Reproduce the listing below from the line with "Write the bpy" to the line with "R = math.radians", both lines included, character for character, minus any pictures.
....................
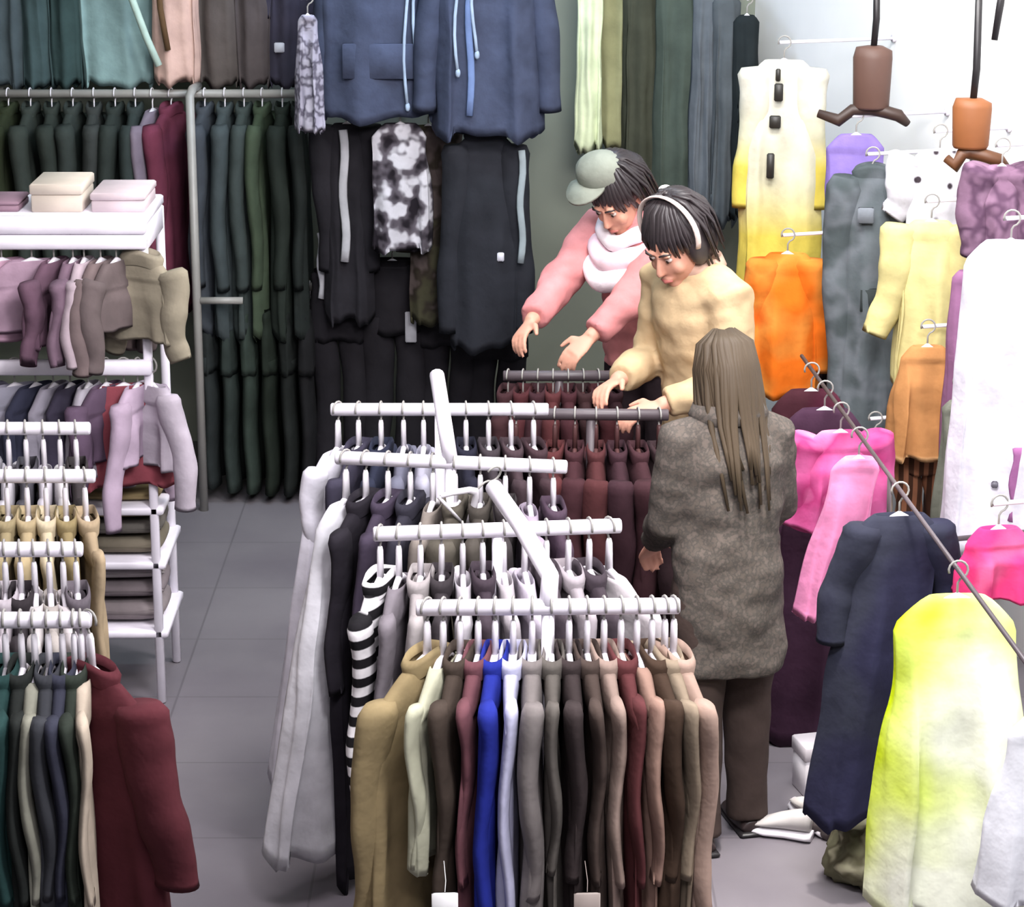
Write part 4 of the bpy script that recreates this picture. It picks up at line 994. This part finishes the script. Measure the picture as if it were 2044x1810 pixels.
RN, RN2 = at_z(1004, 750, 1.04), at_z(1228, 750, 1.04)
rack('dark rail rack with dark red clothes under the hands of the person in pink', [(RN, RN2)], brace=False, metal=DARK_METAL)
rail_row(RN, RN2, [
    (1014, (60, 32, 36), 'shirt', 'red brown', {}), (1044, (72, 30, 34), 'shirt', 'garnet', {}), (1074, (58, 30, 36), 'shirt', 'mulberry', {}),
    (1104, (82, 36, 38), 'shirt', 'russet', {}), (1134, (66, 30, 36), 'shirt', 'berry', {}), (1164, (56, 32, 34), 'shirt', 'mahogany', {}), (1194, (74, 32, 36), 'shirt', 'cranberry', {}), (1220, (58, 32, 38), 'shirt', 'dark ruby', {})], .075, .85, .40,
    'dark red shirts under the hands of the person in pink', 'dark hangers on the dark red rail', 'on the dark red rail', hmat=plain('dark_hanger', (70, 44, 44)), gap=.0)

# ------------------------------------------------------------------ small things on the floor
def shoe(label, px, py, rz, rgb, sc=1.0):
    p = at_z(px, py, 0)
    o = thing('shoe', label, 'shoe', (p.x, p.y, 0), rz); mt = plain('shoe_%d' % rgb[0], rgb, .5, gain=1.2)
    m = MB(); L = .26 * sc
    prof = [(-L / 2, .030, .0), (-L * .42, .036, 0), (-L * .1, .033, 0), (L * .2, .042, 0), (L * .4, .036, 0), (L / 2, .014, 0)]
    m.rings([[Vector((w_ * math.sin(a) * 1.0, y, .016 + .016 * math.cos(a))) for a in [2 * math.pi * k / 16 for k in range(16)]] for y, w_, _ in [(p_[0], p_[1], 0) for p_ in prof]]); m.build('sole', WHITE_PLASTIC, o)
    m = MB(); hs = [(-L * .48, .024, .09), (-L * .40, .033, .105), (-L * .2, .034, .095), (0, .035, .08), (L * .2, .038, .06), (L * .38, .032, .045), (L * .47, .012, .03)]
    m.rings([[Vector((w_ * math.sin(a), y, .03 + (h - .03) * .5 * (1 + math.cos(a)))) for a in [2 * math.pi * k / 16 for k in range(16)]] for y, w_, h in hs]); m.build('upper', mt, o)
    return o
def crumple(name, label, cat, px, py, r, mat, seed, h=.6):
    p = at_z(px, py, 0); m = MB(); m.ball((0, 0, 0), (r[0], r[1], r[2]), 40)
    me = m.mesh('b')
    for v in me.vertices:
        n = v.co.normalized(); k = 1 + .28 * noise.noise(n * 2.2 + Vector((seed, 0, 0))) + .16 * abs(noise.noise(n * 5 + Vector((0, seed, 0))))
        v.co = Vector((v.co.x * k, v.co.y * k, max(0, v.co.z * k + r[2] * .55)))
    o = link_mesh(me, name, mat); o.location = (p.x, p.y, 0); tag(o, label, cat); return o
crumple('crumpled_bag', 'crumpled olive grey bag on the floor under the neon tunic', 'bag', 1765, 1745, (.17, .2, .13), cloth((118, 116, 92), 1.4, 'camo', (96, 92, 72), (170, 166, 140), scale=9), 3)
crumple('plastic_bag', 'pale lilac plastic bag on the floor at the bottom right corner', 'bag', 1990, 1820, (.14, .14, .09), plain('lilac_plastic', (150, 134, 156), .4), 8)
crumple('fabric_heap', 'dark grey cloth heap on the floor behind the olive bag', 'cloth', 1700, 1655, (.15, .12, .06), cloth((92, 84, 84), 1.4), 5)
def white_box(label, l, r, tp, b, Z=0):
    p = at_z((l + r) / 2, b, Z); W = px_width(r - l, p)
    H = at((l + r) / 2, tp, p.y).z - Z
    o = thing('shoe_box', label, 'box', (p.x, p.y + W * .4, Z), .25, 'shoe boxes on the right floor')
    m = MB(); m.box((0, 0, H * .36), (W * .95, W * .75, H * .72), bev=.004); m.build('box_base', WHITE_PLASTIC, o)
    m = MB(); m.box((0, 0, H * .86), (W, W * .8, H * .28), bev=.004); m.build('lid', plain('lid_grey', (190, 184, 190)), o)
white_box('white shoe box on the floor under the burgundy dress', 1592, 1690, 1490, 1590)
shoe('white shoe on the floor beside the box', 1618, 1640, .3, (196, 190, 186))
shoe('pale grey shoe on the floor behind the dark trousers', 1556, 1668, 1.2, (176, 172, 170), .8)
# white tags at the bottom edge on the front rail clothes
for px, nm, rgb in ((888, 'bright white price tag below the dark brown shirt', (236, 226, 228)), (1172, 'grey price tag below the charcoal shirt', (150, 138, 132))):
    p = at(px, 1800, B4[0].y - .30)
    o = thing('price_tag', nm, 'tag', p, .05); mt = plain('tag_%d' % rgb[0], rgb, .6, gain=1.2)
    m = MB(); m.box((0, 0, -.02), (.062, .012, .09), bev=.004); m.build('card', mt, o)
    m = MB(); m.tube([(0, 0, .022), (0.003, .03, .04), (0, .075, .07)], .001, 6); m.build('string', mt, o)
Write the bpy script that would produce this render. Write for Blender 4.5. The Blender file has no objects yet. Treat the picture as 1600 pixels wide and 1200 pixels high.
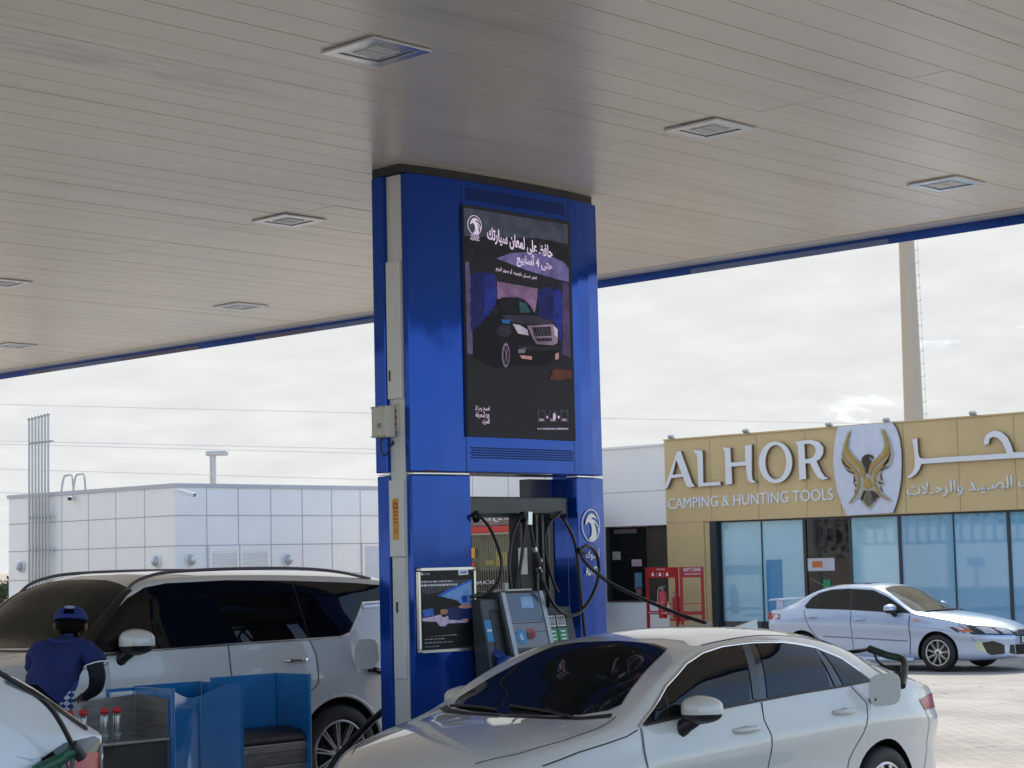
import bpy, bmesh, math, random, unicodedata
import numpy as np
from mathutils import Vector, Matrix
from mathutils.geometry import delaunay_2d_cdt
random.seed(7)
sc = bpy.context.scene
COL = sc.collection
R = math.radians

# ------------------------------------------------------------------ camera
# world: +x and +y run along the building axes, the camera stands at x=y=0
EYE = np.array([0, 0, 1.98]); FPX = 3000.0
YAW = R(44.0); PITCH = math.atan(274 / 3000.0); ROLL = math.atan(.023)
_f = np.array([0, math.cos(PITCH), math.sin(PITCH)]); _u0 = np.array([0, -math.sin(PITCH), math.cos(PITCH)]); _r0 = np.array([1., 0, 0])
_r = math.cos(ROLL) * _r0 - math.sin(ROLL) * _u0; _u = math.sin(ROLL) * _r0 + math.cos(ROLL) * _u0
_M = np.array([[math.cos(YAW), -math.sin(YAW), 0], [math.sin(YAW), math.cos(YAW), 0], [0, 0, 1]])
_r, _u, _f = _M @ _r, _M @ _u, _M @ _f
_fwd = np.array([-math.sin(YAW), math.cos(YAW), 0])
cd = bpy.data.cameras.new('camera'); cam = bpy.data.objects.new('camera', cd); COL.objects.link(cam)
cam.matrix_world = Matrix([[_r[i], _u[i], -_f[i], EYE[i]] for i in range(3)] + [[0, 0, 0, 1]])
cd.sensor_width = 36; cd.lens = FPX / 1600 * 36; cd.clip_start = .1; cd.clip_end = 3000
cd.dof.use_dof = True; cd.dof.focus_distance = 13.8; cd.dof.aperture_fstop = 9
sc.camera = cam

def ray(px, py):
    d = _f * FPX + _r * (px - 800) + _u * (600 - py)
    return d / (d @ _fwd)
def at_x(px, py, x): d = ray(px, py); return Vector(EYE + d * ((x - EYE[0]) / d[0]))
def at_y(px, py, y): d = ray(px, py); return Vector(EYE + d * ((y - EYE[1]) / d[1]))
def at_z(px, py, z): d = ray(px, py); return Vector(EYE + d * ((z - EYE[2]) / d[2]))
def at_d(px, py, D): return Vector(EYE + ray(px, py) * D)

# ------------------------------------------------------------------ sky, sun, exposure
SUN_EL = R(47); SUN_AZ = R(-26)       # azimuth clockwise from +y
w = bpy.data.worlds.new('World'); sc.world = w; w.use_nodes = True
nt = w.node_tree; nt.nodes.clear()
N = nt.nodes.new; L = nt.links.new
out = N('ShaderNodeOutputWorld'); bg = N('ShaderNodeBackground'); sky = N('ShaderNodeTexSky')
sky.sky_type = 'NISHITA'; sky.sun_disc = False; sky.sun_elevation = SUN_EL; sky.sun_rotation = SUN_AZ
sky.dust_density = .5; sky.air_density = 1.0; sky.ozone_density = 2.0
tc = N('ShaderNodeTexCoord'); sep = N('ShaderNodeSeparateXYZ'); L(tc.outputs['Generated'], sep.inputs[0])
# project the view direction on a flat cloud deck
addz = N('ShaderNodeMath'); addz.operation = 'ADD'; addz.inputs[1].default_value = .16; 
mx = N('ShaderNodeMath'); mx.operation = 'MAXIMUM'; mx.inputs[1].default_value = 0; L(sep.outputs[2], mx.inputs[0]); L(mx.outputs[0], addz.inputs[0])
dx = N('ShaderNodeMath'); dx.operation = 'DIVIDE'; L(sep.outputs[0], dx.inputs[0]); L(addz.outputs[0], dx.inputs[1])
dy = N('ShaderNodeMath'); dy.operation = 'DIVIDE'; L(sep.outputs[1], dy.inputs[0]); L(addz.outputs[0], dy.inputs[1])
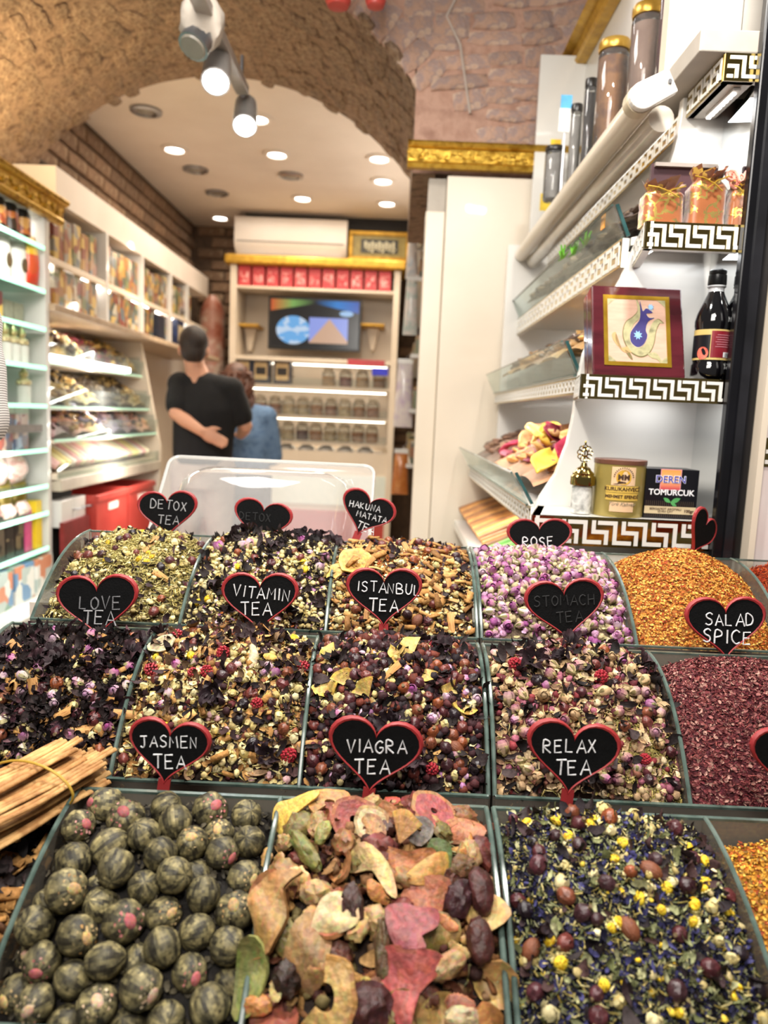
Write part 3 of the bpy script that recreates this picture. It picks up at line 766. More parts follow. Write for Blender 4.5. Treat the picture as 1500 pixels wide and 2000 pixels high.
....................
The completed task —
Write the bpy script that would produce this render. Write for Blender 4.5. The Blender file has no objects yet. Treat the picture as 1600 pixels wide and 1200 pixels high.
import bpy, bmesh, math, random, unicodedata
import numpy as np
from mathutils import Vector, Matrix
from mathutils.geometry import delaunay_2d_cdt
random.seed(7)
sc = bpy.context.scene
COL = sc.collection
R = math.radians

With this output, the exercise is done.